- EXERCISE PROMPT: Quote verbatim the span of lines that begins the listing below and closes with the line containing "return np.concatenate([p, (hz(p[:, 0], p[:, 1])".
-- STORED DATA start --
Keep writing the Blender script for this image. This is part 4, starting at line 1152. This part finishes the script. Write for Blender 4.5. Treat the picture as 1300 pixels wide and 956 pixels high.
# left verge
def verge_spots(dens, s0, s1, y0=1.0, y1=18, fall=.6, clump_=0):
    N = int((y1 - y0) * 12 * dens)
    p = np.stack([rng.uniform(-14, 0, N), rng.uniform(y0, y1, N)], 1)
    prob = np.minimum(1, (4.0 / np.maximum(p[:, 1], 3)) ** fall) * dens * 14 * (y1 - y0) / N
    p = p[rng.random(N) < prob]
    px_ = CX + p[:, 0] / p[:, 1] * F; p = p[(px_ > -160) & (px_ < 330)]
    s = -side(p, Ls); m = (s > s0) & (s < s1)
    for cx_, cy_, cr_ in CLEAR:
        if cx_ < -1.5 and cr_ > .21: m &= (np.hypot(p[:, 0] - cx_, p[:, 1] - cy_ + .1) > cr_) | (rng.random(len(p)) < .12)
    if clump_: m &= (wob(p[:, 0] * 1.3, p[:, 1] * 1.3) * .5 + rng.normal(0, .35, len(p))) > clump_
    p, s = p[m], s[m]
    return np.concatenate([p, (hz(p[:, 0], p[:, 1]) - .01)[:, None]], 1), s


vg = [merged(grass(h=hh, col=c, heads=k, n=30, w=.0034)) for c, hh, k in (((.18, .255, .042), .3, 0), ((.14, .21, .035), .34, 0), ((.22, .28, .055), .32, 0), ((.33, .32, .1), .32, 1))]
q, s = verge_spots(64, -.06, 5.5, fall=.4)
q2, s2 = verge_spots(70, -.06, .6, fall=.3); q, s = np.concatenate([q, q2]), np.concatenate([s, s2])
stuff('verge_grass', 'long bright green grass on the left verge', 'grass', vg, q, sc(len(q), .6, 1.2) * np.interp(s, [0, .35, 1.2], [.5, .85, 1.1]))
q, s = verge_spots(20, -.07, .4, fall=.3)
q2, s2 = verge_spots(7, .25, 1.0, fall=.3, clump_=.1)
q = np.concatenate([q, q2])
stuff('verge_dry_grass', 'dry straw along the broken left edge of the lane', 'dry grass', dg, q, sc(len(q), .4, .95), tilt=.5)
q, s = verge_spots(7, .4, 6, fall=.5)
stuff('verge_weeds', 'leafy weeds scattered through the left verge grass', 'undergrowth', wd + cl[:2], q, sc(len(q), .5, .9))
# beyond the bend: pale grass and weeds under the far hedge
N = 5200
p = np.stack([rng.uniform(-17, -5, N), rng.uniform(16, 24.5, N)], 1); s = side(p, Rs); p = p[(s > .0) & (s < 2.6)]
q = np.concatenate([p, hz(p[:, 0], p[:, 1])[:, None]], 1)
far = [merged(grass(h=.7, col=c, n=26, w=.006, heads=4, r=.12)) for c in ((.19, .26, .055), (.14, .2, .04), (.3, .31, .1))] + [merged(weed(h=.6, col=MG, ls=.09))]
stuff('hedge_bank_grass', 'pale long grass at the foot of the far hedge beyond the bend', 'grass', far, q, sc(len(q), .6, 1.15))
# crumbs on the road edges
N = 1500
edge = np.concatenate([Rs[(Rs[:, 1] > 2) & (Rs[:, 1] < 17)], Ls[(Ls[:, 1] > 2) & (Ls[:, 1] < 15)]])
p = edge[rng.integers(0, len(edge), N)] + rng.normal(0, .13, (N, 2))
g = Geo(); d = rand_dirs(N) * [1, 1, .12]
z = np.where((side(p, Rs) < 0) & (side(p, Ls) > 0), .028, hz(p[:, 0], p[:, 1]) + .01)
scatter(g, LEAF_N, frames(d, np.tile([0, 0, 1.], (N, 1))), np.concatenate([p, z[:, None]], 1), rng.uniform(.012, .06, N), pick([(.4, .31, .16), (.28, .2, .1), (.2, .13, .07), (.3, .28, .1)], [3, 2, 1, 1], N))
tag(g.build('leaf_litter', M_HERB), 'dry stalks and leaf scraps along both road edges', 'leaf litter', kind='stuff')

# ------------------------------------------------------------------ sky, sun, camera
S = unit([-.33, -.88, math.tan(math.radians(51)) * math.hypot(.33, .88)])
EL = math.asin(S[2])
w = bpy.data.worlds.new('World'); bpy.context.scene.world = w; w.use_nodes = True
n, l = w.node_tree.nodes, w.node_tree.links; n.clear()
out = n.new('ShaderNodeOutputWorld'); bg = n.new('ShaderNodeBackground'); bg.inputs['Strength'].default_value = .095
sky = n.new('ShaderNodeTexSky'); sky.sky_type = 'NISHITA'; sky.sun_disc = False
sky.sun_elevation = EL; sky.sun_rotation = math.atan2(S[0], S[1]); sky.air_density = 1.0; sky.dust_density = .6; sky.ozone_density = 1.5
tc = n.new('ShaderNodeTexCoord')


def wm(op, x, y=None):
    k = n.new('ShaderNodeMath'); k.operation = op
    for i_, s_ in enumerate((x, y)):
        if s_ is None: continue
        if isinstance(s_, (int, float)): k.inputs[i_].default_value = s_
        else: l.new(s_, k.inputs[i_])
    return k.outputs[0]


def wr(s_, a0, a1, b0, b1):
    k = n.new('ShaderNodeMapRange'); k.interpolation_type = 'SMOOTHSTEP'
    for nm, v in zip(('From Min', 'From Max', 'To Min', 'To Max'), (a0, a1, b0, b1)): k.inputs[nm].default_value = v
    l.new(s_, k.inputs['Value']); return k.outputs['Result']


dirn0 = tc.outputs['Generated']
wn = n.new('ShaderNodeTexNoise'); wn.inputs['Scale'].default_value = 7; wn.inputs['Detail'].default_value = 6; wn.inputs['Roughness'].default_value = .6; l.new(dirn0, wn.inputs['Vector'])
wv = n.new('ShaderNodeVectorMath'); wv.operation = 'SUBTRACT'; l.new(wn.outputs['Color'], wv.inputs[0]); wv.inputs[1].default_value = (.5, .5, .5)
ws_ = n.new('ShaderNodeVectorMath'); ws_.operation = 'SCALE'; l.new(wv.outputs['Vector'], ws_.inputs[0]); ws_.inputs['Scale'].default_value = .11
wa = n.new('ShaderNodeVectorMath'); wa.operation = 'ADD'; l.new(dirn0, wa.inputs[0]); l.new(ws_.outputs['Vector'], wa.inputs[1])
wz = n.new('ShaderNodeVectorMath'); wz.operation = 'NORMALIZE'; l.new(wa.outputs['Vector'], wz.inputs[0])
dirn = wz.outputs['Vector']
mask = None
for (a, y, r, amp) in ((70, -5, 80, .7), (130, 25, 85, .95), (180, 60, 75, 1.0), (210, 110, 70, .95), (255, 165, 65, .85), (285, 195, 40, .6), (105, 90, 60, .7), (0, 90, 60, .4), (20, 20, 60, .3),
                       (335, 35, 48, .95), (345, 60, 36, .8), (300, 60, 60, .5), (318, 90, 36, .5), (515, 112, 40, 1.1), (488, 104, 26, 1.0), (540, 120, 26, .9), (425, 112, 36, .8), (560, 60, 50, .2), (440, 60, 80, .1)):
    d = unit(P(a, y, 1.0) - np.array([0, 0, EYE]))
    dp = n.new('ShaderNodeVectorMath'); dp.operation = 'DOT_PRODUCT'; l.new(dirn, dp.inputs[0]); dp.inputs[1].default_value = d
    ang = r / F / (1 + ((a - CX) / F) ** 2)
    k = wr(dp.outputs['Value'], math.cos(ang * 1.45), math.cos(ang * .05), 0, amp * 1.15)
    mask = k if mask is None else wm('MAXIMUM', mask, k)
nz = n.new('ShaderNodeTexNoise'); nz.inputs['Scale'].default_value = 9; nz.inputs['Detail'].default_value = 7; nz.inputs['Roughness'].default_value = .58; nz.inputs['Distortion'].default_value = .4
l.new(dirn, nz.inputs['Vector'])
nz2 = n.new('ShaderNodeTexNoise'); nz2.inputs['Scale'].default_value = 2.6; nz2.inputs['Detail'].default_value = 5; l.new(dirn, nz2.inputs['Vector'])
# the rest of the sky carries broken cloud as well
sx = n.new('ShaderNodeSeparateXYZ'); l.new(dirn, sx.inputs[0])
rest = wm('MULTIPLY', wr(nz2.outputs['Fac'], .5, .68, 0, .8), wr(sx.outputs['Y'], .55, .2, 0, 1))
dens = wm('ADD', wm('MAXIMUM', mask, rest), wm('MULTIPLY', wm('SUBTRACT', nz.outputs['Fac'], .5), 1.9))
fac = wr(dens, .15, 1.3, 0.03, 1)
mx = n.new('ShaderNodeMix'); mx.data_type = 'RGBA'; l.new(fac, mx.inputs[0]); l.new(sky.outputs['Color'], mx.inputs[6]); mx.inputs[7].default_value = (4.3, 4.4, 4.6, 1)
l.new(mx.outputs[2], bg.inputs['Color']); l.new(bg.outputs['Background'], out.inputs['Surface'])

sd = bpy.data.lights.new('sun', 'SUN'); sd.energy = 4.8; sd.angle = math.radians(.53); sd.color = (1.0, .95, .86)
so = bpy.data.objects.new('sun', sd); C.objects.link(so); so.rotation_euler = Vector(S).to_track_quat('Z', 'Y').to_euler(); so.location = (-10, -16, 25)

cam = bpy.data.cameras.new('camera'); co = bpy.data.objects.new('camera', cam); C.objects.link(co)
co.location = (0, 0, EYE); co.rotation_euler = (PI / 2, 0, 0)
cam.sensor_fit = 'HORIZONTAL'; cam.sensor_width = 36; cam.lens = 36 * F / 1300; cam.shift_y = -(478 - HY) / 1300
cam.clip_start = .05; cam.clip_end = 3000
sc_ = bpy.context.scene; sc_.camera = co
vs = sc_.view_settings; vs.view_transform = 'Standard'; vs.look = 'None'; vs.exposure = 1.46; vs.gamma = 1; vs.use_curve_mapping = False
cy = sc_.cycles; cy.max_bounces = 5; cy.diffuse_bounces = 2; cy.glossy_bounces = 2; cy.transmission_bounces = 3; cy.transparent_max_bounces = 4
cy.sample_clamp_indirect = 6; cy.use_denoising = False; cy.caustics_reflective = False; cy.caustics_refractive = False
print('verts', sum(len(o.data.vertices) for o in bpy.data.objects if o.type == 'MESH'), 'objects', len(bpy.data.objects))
-- STORED DATA end --
- WORKED ANSWER:
Keep writing the Blender script for this image. This is part 4, starting at line 1152. This part finishes the script. Write for Blender 4.5. Treat the picture as 1300 pixels wide and 956 pixels high.
# left verge
def verge_spots(dens, s0, s1, y0=1.0, y1=18, fall=.6, clump_=0):
    N = int((y1 - y0) * 12 * dens)
    p = np.stack([rng.uniform(-14, 0, N), rng.uniform(y0, y1, N)], 1)
    prob = np.minimum(1, (4.0 / np.maximum(p[:, 1], 3)) ** fall) * dens * 14 * (y1 - y0) / N
    p = p[rng.random(N) < prob]
    px_ = CX + p[:, 0] / p[:, 1] * F; p = p[(px_ > -160) & (px_ < 330)]
    s = -side(p, Ls); m = (s > s0) & (s < s1)
    for cx_, cy_, cr_ in CLEAR:
        if cx_ < -1.5 and cr_ > .21: m &= (np.hypot(p[:, 0] - cx_, p[:, 1] - cy_ + .1) > cr_) | (rng.random(len(p)) < .12)
    if clump_: m &= (wob(p[:, 0] * 1.3, p[:, 1] * 1.3) * .5 + rng.normal(0, .35, len(p))) > clump_
    p, s = p[m], s[m]
    return np.concatenate([p, (hz(p[:, 0], p[:, 1]) - .01)[:, None]], 1), s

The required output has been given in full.